Dikkatlerden kaçmıyorsa, AKP devleti ve Saray, sadece soyut, 'adalet' talebi olan bir eylemi, onurlu ve uzun erimli yürüyüşü, 'itibarsızlaştırmak' ve 'etkisiz' kılmak için ellerlinden gelen, 'çabayı' harcamaktadırlar. AKP devleti ve Saray kurmayları tarafından her fırsatta, 'provokasyon' olabilir açıklamaları, 'demokrasi tehdit ediliyor' türünden açıklamalarla ve '15 Temmuz' açıklamalarıyla gölgelenmek istenmektedir.

Adalet için Ankara'dan, İstanbul a, kadar azimle yürüyen, Adalet, Hak, Hukuk, talepleri, aslın ülkede Demokrasi özlemlerini, yeni bir Taksim Gezi direnişi taleplerini içermekteydi. Kitleler bu ruhla yürüyüşte yer almaktaydılar. AKP devletini ve Sarayı tedirgin eden en önemli, 'tehlike' yeni bir Gezi direnişinin gelişebileceği gerçeğiydi.

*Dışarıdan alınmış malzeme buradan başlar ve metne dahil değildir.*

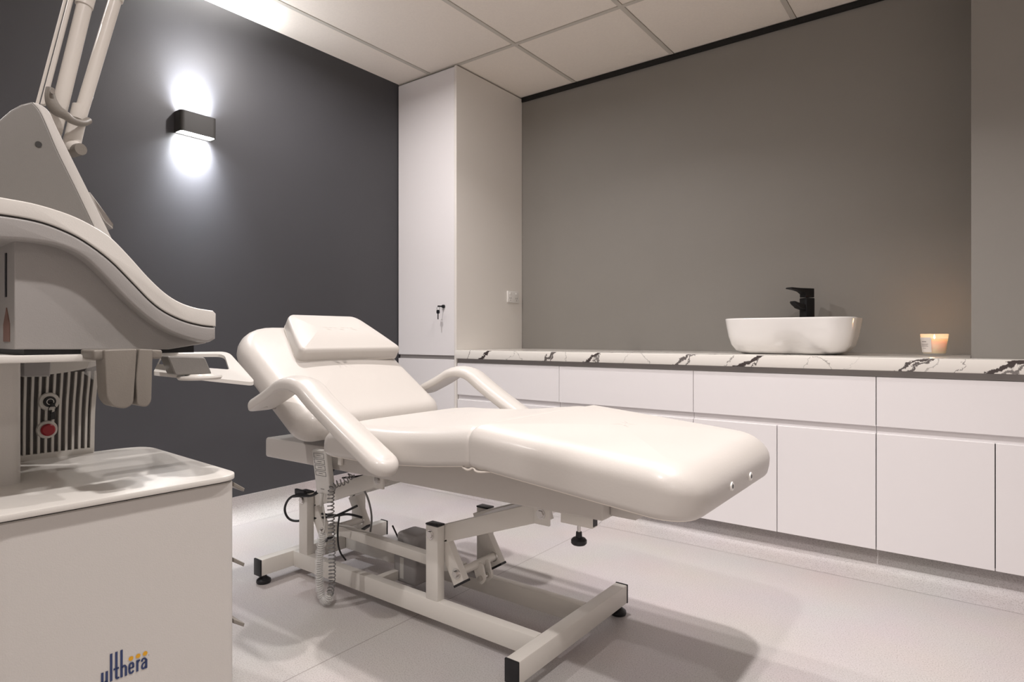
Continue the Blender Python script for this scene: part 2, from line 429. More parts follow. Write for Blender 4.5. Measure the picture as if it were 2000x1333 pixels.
# power point on the cupboard side
t = empty('power_outlet', (-2.605, 3.46, 1.21), 'white double power point on the side of the tall cupboard', 'power outlet')
bm = bmesh.new(); box(bm, -2.6045, -2.594, 3.395, 3.525, 1.222, 1.302, bev=.003); build('plate', bm, M['white'], t, smooth=True)
for y in (3.425, 3.495):
    bm = bmesh.new(); box(bm, -2.5945, -2.5905, y-.008, y+.008, 1.279, 1.292, bev=.001); build('switch', bm, M['white'], t)
    bm = bmesh.new()
    for dy, an in ((-.008, 25), (.008, -25)):
        box(bm, -2.5942, -2.5933, -.0011, .0011, -.005, .005, mtx=Matrix.Translation((0, y+dy, 1.252)) @ Matrix.Rotation(R(an), 4, 'X'))
    box(bm, -2.5942, -2.5933, y-.0011, y+.0011, 1.232, 1.241)
    build('socket', bm, M['seam'], t)

# ------------------------------------------------------------------ basin
t = empty('vessel_basin', (-.72, 3.22, .897), 'white oval-cornered ceramic vessel basin sitting on the marble worktop', 'basin')
bx, by, hx, hyb, zb = -.715, 3.225, .292, .190, .8975
bm = bmesh.new(); rings = []
prof = [(.085, .000), (.070, .004), (.045, .018), (.026, .045), (.014, .085), (.006, .130), (.001, .165), (0, .170), (.002, .173), (.006, .174),
        (.010, .172), (.012, .165), (.020, .11), (.035, .06), (.07, .035), (.12, .028), (.17, .026)]
for k, (ins, h) in enumerate(prof):
    rr = max(.105-ins*.6, .01)
    pts = rrect(bx-hx+ins, bx+hx-ins, by-hyb+ins, by+hyb-ins, rr, rr, ns=26, ny=8)
    vs = []
    for x, y in pts:
        if k < 6 and y < by:   # shallow waist pressed into the front, low down
            y += .030*math.exp(-((x-(bx+.03))/.07)**2)*math.exp(-((h-.03)/.045)**2)
        vs.append(bm.verts.new((x, y, zb+h)))
    rings.append(vs)
n = len(rings[0])
for A, B in zip(rings, rings[1:]):
    for i in range(n): bm.faces.new((A[i], A[(i+1) % n], B[(i+1) % n], B[i]))
bm.faces.new(rings[0]); bm.faces.new(rings[-1])
build('bowl', bm, M['ceramic'], t, smooth='all')
bm = bmesh.new(); lathe(bm, [(0, .026), (.022, .026), (.022, .030), (0, .032)], bx, by, zb, 24); build('drain', bm, M['black_metal'], t, smooth=True)
# tap
t = empty('basin_tap', (-.695, 3.462, .897), 'black square mixer tap standing behind the white basin', 'tap')
t.rotation_euler = (0, 0, R(-38))
def tl(bm): pass
bm = bmesh.new(); box(bm, -.026, .026, -.026, .026, 0, .285, bev=.004); lathe(bm, [(0, 0), (.036, 0), (.036, .006), (0, .006)], 0, 0, 0, 32)
build('tap_body', bm, M['black_metal'], t, smooth=True, world=False)
bm = bmesh.new(); prism(bm, [(.02, .245), (-.045, .255), (-.088, .268), (-.091, .261), (-.082, .250), (-.068, .240), (-.06, .232), (.0, .215), (.02, .21)], 'x', -.020, .020, bev=.003); build('spout', bm, M['black_metal'], t, smooth=True, world=False)
bm = bmesh.new(); prism(bm, [(.026, .288), (.026, .334), (-.06, .335), (-.110, .338), (-.114, .331), (-.075, .326), (-.045, .318), (-.026, .305), (-.026, .288)], 'x', -.023, .023, bev=.003); build('lever', bm, M['black_metal'], t, smooth=True, world=False)

# ------------------------------------------------------------------ candle
cx, cy = -.145, 3.33
t = empty('candle', (cx, cy, .897), 'lit candle in a clear glass tumbler on the worktop right of the basin', 'candle')
bm = bmesh.new()
lathe(bm, [(0, .0006), (.046, .0006), (.048, .003), (.0605, .102), (.0595, .103), (.0585, .102), (.0465, .012), (.044, .010), (0, .010)], cx, cy, .897, 64)
build('tumbler', bm, M['glass'], t, smooth='all')
bm = bmesh.new(); lathe(bm, [(0, .0108), (.0445, .0104), (.0468, .013), (.0562, .080), (.050, .073), (0, .072)], cx, cy, .897, 64); build('wax', bm, M['wax'], t, smooth='all')
bm = bmesh.new()
rows = 10
for j in range(rows):
    pass
A = []
for k in range(17):
    a = R(-118-58)+R(76)*k/16
    A.append((math.cos(a), math.sin(a)))
lo = [bm.verts.new((cx+(.0500+.0005)*c, cy+(.0500+.0005)*s, .897+.016)) for c, s in A]
hi = [bm.verts.new((cx+(.0585+.0005)*c, cy+(.0585+.0005)*s, .897+.086)) for c, s in A]
for k in range(16): bm.faces.new((lo[k], lo[k+1], hi[k+1], hi[k]))
lab = build('paper_label', bm, M['paper'], t, smooth='all')
bm = bmesh.new()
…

Gezi direnişi, Demokrasi mücadelesinin mihenk taşlarından en önemlilerindendir. Bu gerçeğin altı çizilmelidir. 20. gününde Adalet için uzun yürüyüş, kitleselleşerek, değişik toplumsal güçlerin desteğini alarak önemli bir evreye imzasını atmıştır.
 

Adalet için uzun yürüyüş, somut taleplerle bir adım daha ileri taşınmalıdır. Aksi durumda, atıl olarak tarihe geçer. Bu durumda, ülkede bir şey değişmez! Zaten, AKP devleti ve Saray buna uygun olarak konumlanmaya çalışmaktadır.

AKP devleti ve Sarayın işini kolaylaştırmayalım!